Zachęcał, by nie wstydzić się szkaplerza - także tego w tradycyjnej formie, z materiału. W XX w. Kościół dopuścił noszenie zamiast niego medalika szkaplerznego, natomiast forma tradycyjna wyraża szczególnie fakt, że szkaplerz to szata Maryi. Warto zatroszczyć się o to, by w tej szacie zostać pochowanym.
- Śpiewamy "Pociągnij nas, Maryjo, za Tobą pobiegniemy". Mamy biec do Boga, a nie wlec się. Święta Teresa od Dzieciątka Jezus pisała o "biegu olbrzyma". Maryja może sprawić, że pobiegniemy. Ona może nas pociągnąć nawet za ten szkaplerz.
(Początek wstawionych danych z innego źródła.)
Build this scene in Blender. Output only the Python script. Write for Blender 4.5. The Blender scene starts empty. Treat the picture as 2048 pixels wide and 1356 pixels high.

Tylko trzymajmy się go! - nalegał o. Piskorz.
Po Mszy św. pobłogosławił nowo zaaranżowane miejsce modlitwy za wstawiennictwem św. Józefa. Znajduje się ono w kruchcie kościoła.
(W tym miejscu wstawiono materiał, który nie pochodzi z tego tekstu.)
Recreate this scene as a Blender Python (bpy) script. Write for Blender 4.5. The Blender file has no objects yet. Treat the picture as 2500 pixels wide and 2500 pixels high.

Po każdej niedzielnej Mszy św. można było przyjąć szkaplerz karmelitański, a po Eucharystii o 13.00 rozpoczął się festyn "w ogrodach Karmelu", pełen atrakcji kulinarnych i nie tylko. W cieniu klasztornych drzew można było włączyć się w modlitwę uwielbienia, prowadzoną przez zespół N.O.E.
W programie odpustowego świętowania znalazły się również spektakl słowno-muzyczny "Zamek wewnętrzny - mieszkania pierwsze" do słów św. Teresy od Jezusa, w wykonaniu Zespołu Muzyki Sakralnej "Lumen", a także wieczorna procesja odpustowa wokół kościoła z Najświętszym Sakramentem i figurą Matki Bożej Szkaplerznej.
W karmelitańskiej parafii zrodziła się nowa inicjatywa - od poniedziałku do soboty od porannej Mszy św. do wieczornej (z przerwą na czas Eucharystii o 11.30) będzie trwało wystawienie Najświętszego Sakramentu.